Here is my attempt of solution:

Does it make sense? How should I find limits for u and v?
I appreciate any help!

 

[Simon Bridge]

The task is:

Find the volume of the solid bounded by $(2x+y+3z)^2=3x+4y$ in the first octant.

You method was to solve the equation above for z (taken as height above the x-y plane) - you used a substitution, and then found the Jacobean, basically changing coordinate axis.

You have the new integrand z(u,v) - as the upper bound of the volume to be found.

Now you want to slice the volume parallel to the z-u axis.
The volume of the slice at position v, thickness dv, will be $$\renewcommand{\d}{\text{d}} \d V=\d v \int_{f(v)}^{g(v)}z(u,v)\d u$$

So the question becomes: what determines the upper and lower bounds of each slice?

 

[etf]

Thanks for reply!
I'm not sure I can answer...
I don't know limits of integration in x-y plane, that's problem. If I know that I could easily find limiits in u-v plane.

 

[Simon Bridge]

Oh right - in the x-y plane the lower limits would be 0, and the upper limit would be defined by the curve where z(x,y) intersects the x-y plane. The trouble is that you need to find, say, limits of x from 0 to f(y) ... where f is a function of y alone ... which is quite difficult from the expression. This is why you change the coordinates around: so the limits in the u-v axes are findable.

So:
Draw axis u vs v.

You know x>0 ... that should give you some relationships for u and v ... it may tell you that u<a: a is some number ... so you draw a line u=a ... all the u values are less than that. You may find that u<f(v) or v>f(u) ... so sketch the curve for that function etc.
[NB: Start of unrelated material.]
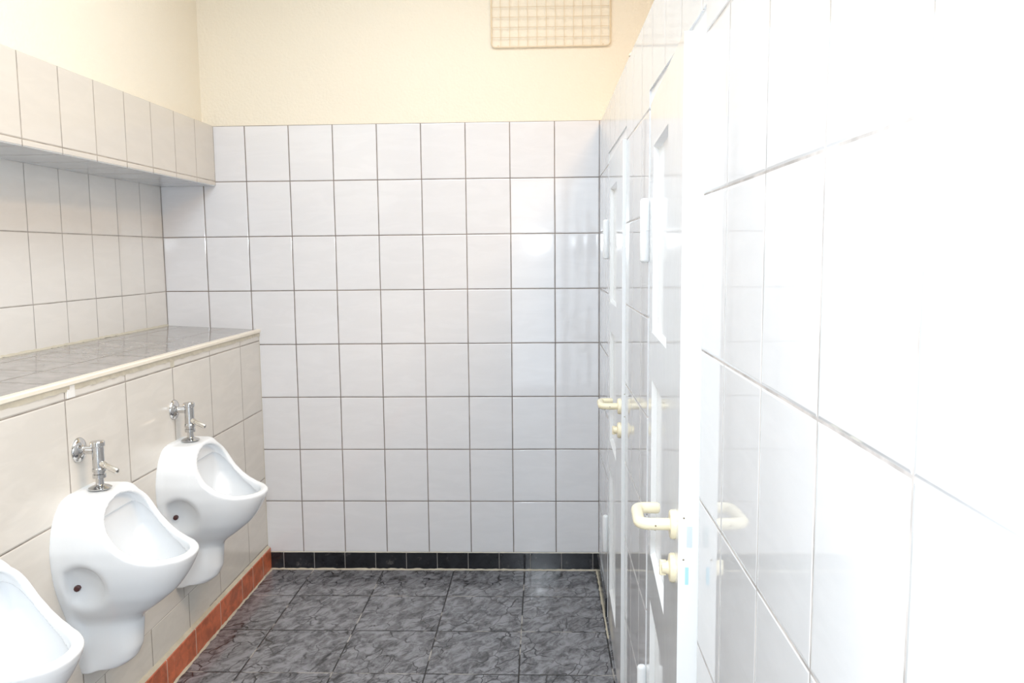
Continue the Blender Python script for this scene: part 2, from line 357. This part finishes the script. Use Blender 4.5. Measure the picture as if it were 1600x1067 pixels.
# ------------------------------------------------------------------ doors
def door(n, y0, y1, ajar, dz=0.0):
    root = bpy.data.objects.new('door_%d' % n, None); root.empty_display_size = .05; COL.objects.link(root)
    root['kind'] = 'structure'; root.location = (XP, y1, 0)
    W = y1-y0; fw = .026
    # local: x out of the room (+), y from the hinge side, negative towards the camera
    bm = bmesh.new(); rec = .004
    add_box(bm, rec, TH-.01, -fw, 0, 0, OZ); add_box(bm, rec, TH-.01, -W, -W+fw, 0, OZ); add_box(bm, rec, TH-.01, -W+fw, -fw, OZ-fw-.006, OZ)
    add_box(bm, .040, .055, -fw-.012, -fw, 0, OZ-fw); add_box(bm, .040, .055, -W+fw, -W+fw+.012, 0, OZ-fw)
    fin('door_frame', bm, 'frame', root)
    # leaf: frame-and-panel, built at the hinge line then swung out
    piv = bpy.data.objects.new('door_leaf', None)
    LW = W-fw-.010; T = .036; top = 1.828; bot = .012
    bm = bmesh.new()
    # leaf y runs 0 (hinge) .. -LW (latch); panels
    ys = [0, -.085, -.085-.325+.0, -LW]; ys[2] = -(LW-.235)
    zs = [bot, .16, .655, .765, 1.188, 1.298, 1.722, top]
    pd = .012; bw_ = .012
    def quad(a): bm.faces.new([bm.verts.new(p) for p in a])
    for side, x in ((1, 0.0), (-1, T)):
        for i in range(3):
            for j in range(7):
                ya, yb, za, zb = ys[i], ys[i+1], zs[j], zs[j+1]
                if i == 1 and j in (1, 3, 5):
                    xi = x+side*pd; A = [(ya, za), (yb, za), (yb, zb), (ya, zb)]
                    B = [(ya-bw_*.35, za+bw_*.7), (yb+bw_*.35, za+bw_*.7), (yb+bw_*.35, zb-bw_*.7), (ya-bw_*.35, zb-bw_*.7)]
                    for k in range(4):
                        k2 = (k+1) % 4
                        quad([(x, *A[k]), (x, *A[k2]), (xi, *B[k2]), (xi, *B[k])])
                    quad([(xi, *b) for b in B])
                else: quad([(x, ya, za), (x, yb, za), (x, yb, zb), (x, ya, zb)])
    for j in range(7):
        quad([(0, 0, zs[j]), (T, 0, zs[j]), (T, 0, zs[j+1]), (0, 0, zs[j+1])]); quad([(0, -LW, zs[j]), (T, -LW, zs[j]), (T, -LW, zs[j+1]), (0, -LW, zs[j+1])])
    for i in range(3):
        quad([(0, ys[i], top), (T, ys[i], top), (T, ys[i+1], top), (0, ys[i+1], top)]); quad([(0, ys[i], bot), (T, ys[i], bot), (T, ys[i+1], bot), (0, ys[i+1], bot)])
    bmesh.ops.remove_doubles(bm, verts=bm.verts[:], dist=1e-5)
    leaf = fin('door_leaf', bm, 'door', root)
    leaf.location = (0, -fw-.002, 0); leaf.rotation_euler = (0, 0, -ajar)
    # hardware on the leaf, leaf coordinates (room side is -x)
    hy, hz = -LW+.052, 1.012+dz; lz = .934+dz
    bm = bmesh.new()
    add_lathe(bm, (0, hy, hz), (-1, 0, 0), [(0, .0255), (.006, .0255), (.009, .0235), (.0095, .008)], 28)
    r_, R_ = .0105, .016; P = [(-.004, hy, hz), (-.045, hy, hz)]
    for k in range(1, 7): a = k/6*math.pi/2; P.append((-.045-R_*math.sin(a), hy+R_*(1-math.cos(a)), hz))
    P.append((-.045-R_, hy+.076, hz))
    for k in range(1, 7): a = k/6*math.pi/2; P.append((-.045-R_*math.cos(a), hy+.076+R_*math.sin(a), hz))
    P += [(-.022, hy+.076+R_, hz), (-.018, hy+.076+R_, hz)]
    add_tube(bm, P, [r_]*(len(P)-1)+[r_*.75], 18)
    autosmooth(fin('door_handle', bm, 'handle', leaf))
    bm = bmesh.new()
    add_lathe(bm, (0, hy, lz), (-1, 0, 0), [(0, .0255), (.006, .0255), (.009, .0235), (.011, .012), (.016, .011), (.022, .010), (.0235, .004)], 28)
    add_box(bm, -.026, -.014, hy-.003, hy+.003, lz-.014, lz+.014, .002)
    autosmooth(fin('lock_knob', bm, 'handle', leaf))
    bm = bmesh.new(); add_lathe(bm, (-.034, hy, hz-.0108), (0, 0, -1), [(0, .0018), (.0005, .0018)], 8)
    add_lathe(bm, (-.034, hy-.0108, hz), (0, -1, 0), [(-.001, .0016), (.0004, .0016)], 8)
    fin('handle_screw', bm, 'spindle', leaf)
    bm = bmesh.new(); add_box(bm, .014, .023, -LW-.0012, -LW+.001, .990, 1.026)
    fin('latch_plate', bm, 'steel', leaf)
    bm = bmesh.new()
    for zz in (1.040, .968): add_lathe(bm, (.009, -LW, zz), (0, -1, 0), [(-.0005, .0016), (.0006, .0016)], 8)
    fin('plate_screw', bm, 'spindle', leaf)
    box('edge_sticker', (.012, .0175, -LW-.0008, -LW+.001, .925, .955), 'blue', leaf)
    for zz in (.274, 1.458):
        bm = bmesh.new()
        add_lathe(bm, (-.008, .004, zz), (0, 0, 1), [(0, .006), (.003, .0105), (.007, .012), (.075, .012), (.0755, .0112), (.0765, .0112), (.077, .012), (.148, .012), (.152, .0105), (.155, .006)], 20)
        autosmooth(fin('hinge', bm, 'hinge', root), 50)
    return root
door(1, *OY[0], .050)
door(2, *OY[1], .016, -.020)

# ------------------------------------------------------------------ urinals (implicit surface -> mesh)
def urinal_mesh():
    h = .0036
    U = np.arange(-.20, .2001, h); D = np.arange(-.012, .345, h); Z = np.arange(.295, .86, h)
    u, d, z = np.meshgrid(U, D, Z, indexing='ij'); au = np.abs(u)
    smin = lambda a, b, k: (lambda q: np.minimum(a, b)-q*q*k/4)(np.maximum(k-np.abs(a-b), 0)/k)
    smax = lambda a, b, k: -smin(-a, -b, k)
    I = lambda x, xs, ys: np.interp(x, xs, ys)
    def curve(xs, ys, kn=19):      # smooth interpolation
        xx = np.linspace(xs[0], xs[-1], 200); yy = np.interp(xx, xs, ys)
        ker = np.hanning(kn); ker /= ker.sum()
        yp = np.pad(yy, kn//2, mode='reflect', reflect_type='odd'); return xx, np.convolve(yp, ker, 'valid')
    ZR = curve([-.05, .085, .108, .120, .136, .157, .186, .217, .25, .30, .34], [.829, .829, .826, .788, .747, .712, .685, .667, .657, .653, .650], 11)
    WZ = curve([.40, .46, .50, .55, .60, .65, .70, .75, .79, .82, .845, .87], [.010, .070, .105, .136, .154, .164, .166, .157, .138, .110, .060, .01])
    DZ = curve([.40, .46, .50, .54, .58, .62, .66, .70, .90], [.03, .155, .213, .262, .292, .314, .325, .328, .328])
    rim = I(d, *ZR)
    W = I(z, *WZ); Dm = I(z, *DZ)
    def sect(W, Dm, q=2.35):
        dd = np.clip(d, 0, None)
        nrm = (np.clip(au/np.maximum(W, .004), 0, 9)**2.3+np.clip(dd/np.maximum(Dm, .004), 0, 9)**q)**(1/2.3)
        return (nrm-1)*np.minimum(W, Dm)*.9
    bowl = sect(W, Dm)
    arch = (np.sqrt((au/.166)**2+(np.clip(z-.700, 0, None)/.130)**2)-1)*.13
    arch = arch-np.clip(.70-z, 0, .1)**2*25-np.clip(.112-d, 0, None)*.9
    bowl = smax(bowl, arch, .008)
    bowl = smax(bowl, z-rim, .012)
    # flange that follows the wall outline, and the shroud below
    WF = curve([.30, .315, .36, .436, .52, .595, .66, .705, .777, .81, .835, .86], [.046, .050, .066, .093, .124, .148, .160, .163, .142, .110, .060, .01])
    fl = smax((au-I(z, *WF))*.9, d-.020, .02); fl = smax(fl, z-.829, .01); fl = smax(fl, .312-z, .006)
    WP = curve([.29, .33, .40, .50, .60], [.050, .058, .070, .080, .085]); DP = curve([.29, .312, .335, .37, .42, .50, .60], [.075, .098, .132, .148, .152, .158, .16])
    dd = np.clip(d, 0, None)
    ped = ((np.clip(au/I(z, *WP), 0, 9)**2.6+np.clip(dd/I(z, *DP), 0, 9)**2.8)**(1/2.6)-1)*.07
    ped = smax(ped, z-.56, .01); ped = smax(ped, .313-z+.10*0, .008)
    body = smin(fl, ped, .030); body = smin(body, bowl, .013)
    hole = (np.sqrt(((au-.182)/.070)**2+((d-.074)/.076)**2+((z-.575)/np.where(z > .575, .092, .150))**2)-1)*.06
    hole = smax(hole, .024-d, .01)
    body = smax(body, -hole, .010)
    # cavity: a lip under the rim, then a wider basin
    def cav(off, zb):
        Wc = np.maximum(W-off, .002); Dc = np.maximum(Dm-off, .004)
        c = sect(Wc, Dc); c = smax(c, (.078+off*.6)-d, .03); c = smax(c, arch+np.clip(.112-d, 0, None)*.9+.016, .010); return smax(c, zb-z, .04)
    c1 = cav(.015, .55)
    ZL = curve([-.05, .09, .125, .16, .20, .25, .34], [.768, .768, .733, .690, .655, .628, .610], 11)
    c2 = smax(cav(.0145, .545), z-I(d, *ZL), .003)
    c1 = smax(cav(.0275, .54), -1*np.ones_like(z), .001)
    cavity = np.minimum(c1, c2); cavity = smax(cavity, -(hole-.011), .012)
    body = smax(body, -cavity, .009)
    body = smax(body, -d-.002, .002)
    F = body
    # surface nets
    s = F < 0; n0, n1, n2 = F.shape
    acc = np.zeros((n0-1, n1-1, n2-1, 3)); cnt = np.zeros((n0-1, n1-1, n2-1))
    cor = [(a, b, c) for a in (0, 1) for b in (0, 1) for c in (0, 1)]
    sl = lambda a, n: slice(a, n-1+a)
    for p in cor:
        for ax in range(3):
            if p[ax]: continue
            q = list(p); q[ax] = 1
            A = F[sl(p[0], n0), sl(p[1], n1), sl(p[2], n2)]; B = F[sl(q[0], n0), sl(q[1], n1), sl(q[2], n2)]
            x = (A < 0) != (B < 0); tt = np.where(x, A/np.where(x, A-B, 1), 0)
            for k in range(3): acc[..., k] += np.where(x, p[k]+(tt if k == ax else 0), 0)
            cnt += x
    act = cnt > 0; idx = -np.ones(act.shape, int); idx[act] = np.arange(act.sum())
    ijk = np.argwhere(act); v = (ijk+acc[act]/cnt[act][:, None])*h+np.array([U[0], D[0], Z[0]])
    faces = []
    for ax in range(3):
        b, c = (ax+1) % 3, (ax+2) % 3
        a0 = [slice(None)]*3; a1 = [slice(None)]*3; a0[ax] = slice(0, -1); a1[ax] = slice(1, None)
        x = s[tuple(a0)] != s[tuple(a1)]; e = np.argwhere(x); ins = s[tuple(a0)][x]
        ok = (e[:, b] > 0) & (e[:, c] > 0) & (e[:, b] < F.shape[b]-1) & (e[:, c] < F.shape[c]-1); e = e[ok]; ins = ins[ok]
        def g(db, dc):
            q = e.copy(); q[:, b] -= db; q[:, c] -= dc; return idx[q[:, 0], q[:, 1], q[:, 2]]
        Q = np.stack([g(1, 1), g(0, 1), g(0, 0), g(1, 0)], 1); Q[~ins] = Q[~ins][:, ::-1]; faces.append(Q)
    faces = np.concatenate(faces)
    faces = faces[(faces >= 0).all(1)]
    # a little relaxation takes the grid out of the glaze
    for it in range(4):
        sm = np.zeros_like(v); ct = np.zeros(len(v))
        for k in range(4):
            a, b2 = faces[:, k], faces[:, (k+1) % 4]
            np.add.at(sm, a, v[b2]); np.add.at(ct, a, 1); np.add.at(sm, b2, v[a]); np.add.at(ct, b2, 1)
        v2 = sm/np.maximum(ct, 1)[:, None]; v = v+(.55 if it % 2 == 0 else -.50)*(v2-v)
    # local axes: x = out of the wall, y = along the wall
    co = np.stack([v[:, 1], v[:, 0], v[:, 2]], 1)
    me = bpy.data.meshes.new('bowl'); me.from_pydata(co.tolist(), [], faces[:, ::-1].tolist()); me.update()
    bm = bmesh.new(); bm.from_mesh(me); bmesh.ops.recalc_face_normals(bm, faces=bm.faces[:]); bm.to_mesh(me); bm.free()
    return me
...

Do it again for the limit y>0.

And again for the curve where z(u,v) intersects the u-v plane.

Once you have all those lines, you should be able to shade in the region you are doing the integration over.
Now you should be back on familiar territory.
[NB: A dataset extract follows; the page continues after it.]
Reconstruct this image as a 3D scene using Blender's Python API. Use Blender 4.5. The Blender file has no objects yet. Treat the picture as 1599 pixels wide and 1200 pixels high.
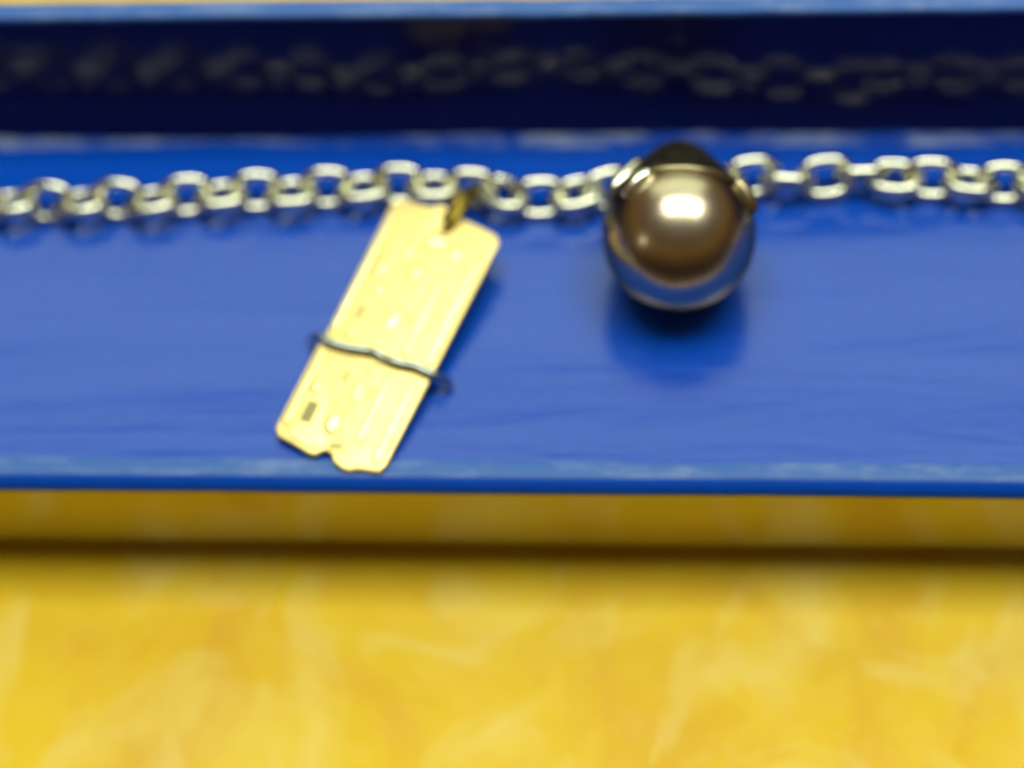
import bpy, bmesh, math, random
from mathutils import Vector, Matrix, Euler, noise

random.seed(7)
MM = 0.001
sc = bpy.context.scene
col = sc.collection

# ------------------------------------------------------------------ camera
cam_d = bpy.data.cameras.new("camera")
cam = bpy.data.objects.new("camera", cam_d)
col.objects.link(cam)
cam_d.sensor_width = 36.0
cam_d.lens = 65.9
cam_d.clip_start = 0.005
cam_d.clip_end = 10.0
R_ = Vector((0.99770814, 0.04090279, -0.0539021))
U_ = Vector((-0.00398898, 0.83077844, 0.55658896))
F_ = Vector((-0.06754674, 0.55509832, -0.82903757))
m = Matrix.Identity(4)
for i in range(3):
    m[i][0], m[i][1], m[i][2] = R_[i], U_[i], -F_[i]
m.translation = Vector((8.1056, -66.6118, 99.4845)) * MM
cam.matrix_world = m
cam_d.dof.use_dof = True
cam_d.dof.focus_distance = 0.1085
cam_d.dof.aperture_fstop = 12.0
sc.camera = cam

# ------------------------------------------------------------------ world: a dim warm room
w = bpy.data.worlds.new("World")
sc.world = w
w.use_nodes = True
bg = w.node_tree.nodes["Background"]
bg.inputs[1].default_value = 1.0
wn = w.node_tree
_tc = wn.nodes.new("ShaderNodeTexCoord")
_sp = wn.nodes.new("ShaderNodeSeparateXYZ")
_cr = wn.nodes.new("ShaderNodeValToRGB")
wn.links.new(_tc.outputs["Generated"], _sp.inputs[0])
wn.links.new(_sp.outputs["Z"], _cr.inputs["Fac"])
wn.links.new(_cr.outputs["Color"], bg.inputs[0])
# warm wooden walls of the room below, dim ceiling above
for _p, _c in ((0.0, (0.012, 0.008, 0.004)), (0.12, (0.06, 0.03, 0.008)), (0.42, (0.17, 0.10, 0.02)), (0.58, (0.09, 0.06, 0.026)), (0.72, (0.12, 0.072, 0.045)), (0.9, (0.09, 0.088, 0.08))):
    _e = _cr.color_ramp.elements.new(_p)
    _e.color = (*_c, 1)
_cr.color_ramp.elements.remove(_cr.color_ramp.elements[-1])
_cr.color_ramp.elements.remove(_cr.color_ramp.elements[0])

# ------------------------------------------------------------------ lamps
def area_lamp(name, loc, target, sx, sy, power, colour):
    d = bpy.data.lights.new(name, 'AREA')
    d.shape = 'RECTANGLE'
    d.size, d.size_y, d.energy, d.color = sx, sy, power, colour
    o = bpy.data.objects.new(name, d)
    col.objects.link(o)
    o.location = loc
    dv = Vector(target) - Vector(loc)
    o.rotation_euler = (math.atan2(dv.y, -dv.z), 0, 0)
    return o

# broad ceiling lamp, a little behind the tray
area_lamp("ceiling_lamp", (0.07, 0.075, 0.78), (0, 0.005, 0), 0.72, 0.32, 6.7, (0.96, 1.0, 0.84))
# large pale window farther back, the soft sheen on the tray floor
area_lamp("window", (-0.1, 1.24, 1.28), (0, 0, 0), 2.0, 0.92, 7.6, (0.86, 1.0, 0.66))
# small far lamp on the left, seen as a dot in the pearl
pl = bpy.data.lights.new("small_lamp", 'POINT')
pl.energy = 0.16
pl.shadow_soft_size = 0.012
pl.color = (1.0, 1.0, 0.8)
po = bpy.data.objects.new("small_lamp", pl)
col.objects.link(po)
po.location = (-0.48, -0.26, 0.23)

sc.view_settings.view_transform = 'Standard'
sc.view_settings.look = 'None'
sc.view_settings.gamma = 1
sc.view_settings.exposure = 0.0
sc.view_settings.use_curve_mapping = False
sc.cycles.max_bounces = 10
sc.cycles.glossy_bounces = 6

# ------------------------------------------------------------------ materials
def material(name):
    mt = bpy.data.materials.new(name)
    mt.use_nodes = True
    nt = mt.node_tree
    return mt, nt, nt.nodes["Principled BSDF"]

def coords(nt, scale, rot=(0, 0, 0)):
    tc = nt.nodes.new("ShaderNodeTexCoord")
    mp = nt.nodes.new("ShaderNodeMapping")
    mp.inputs["Scale"].default_value = scale
    mp.inputs["Rotation"].default_value = rot
    nt.links.new(tc.outputs["Object"], mp.inputs["Vector"])
    return mp.outputs["Vector"]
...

It may be that your choice for u and v transformations is not good for this - if so, you need to find another transformation that works better.

 

[etf]

Something like this?

Here is graph:

 

[Simon Bridge]

That's the sort of thing - shade in the u-v plane regeon that corresponds to the region you are integrating over and the next step should be apparent.

you have $$v_1 > \frac{u^2}{4}, v_2<\frac{2u^2}{3}, v_3<u$$ ... blue, dashed, and red lines respectively.
your graph is v vs u - good choice - you want to shade the area between the two parabolas that is also under the line.

 

[etf]

Is it correct?

 

[Simon Bridge]

It looks like what I'd do... you've certainly got the right idea.
Well done.

 

[etf]

I would not have succeeded without your help.
Thanks a lot!

 

[Simon Bridge]

No worries.
You'd have got there eventually - you'd actually done all the calculations already ;)
Hopefully, you now have a better general feel for these integrals where, before, there was just these magic rules and formulas.
Cheers :)

On another note: it must have been a bit of a pain making and uploading those images.
Recommend you learn to use the LaTeX system - used in a lot of sites, also professionally and academically.
https://www.physicsforums.com/showpost.php?p=3977517&postcount=3
... it also helps preserve the answers for other people: notice i was careful to retype everything that would have the question make sense even if the pics vanished sometime later?

 

[etf]

I should definitely learn LaTeX, upload of images is really painful.

 

[Simon Bridge]

Use the quote button on any of my posts with an equation in them to see what I did.
Compare with the notes in the link.

It's well worth it - and not all that much trouble: the basics of typesetting equations takes about 10mins.
Most of the commands are pretty much what you'd guess... like if you want to write a sine function you type "\sin", you want a Greek letter you just write the name of it so I can write: "y=A\sin\omega t", to get $y=A\sin\omega t$ when I put it inside double-hash marks. Want a cap greek letter? Spell it with a cap: "\Omega" gets you $\Omega$.

It's faster, and easier even, than using wysiwyg equation editors ;)

Anyway - enjoy.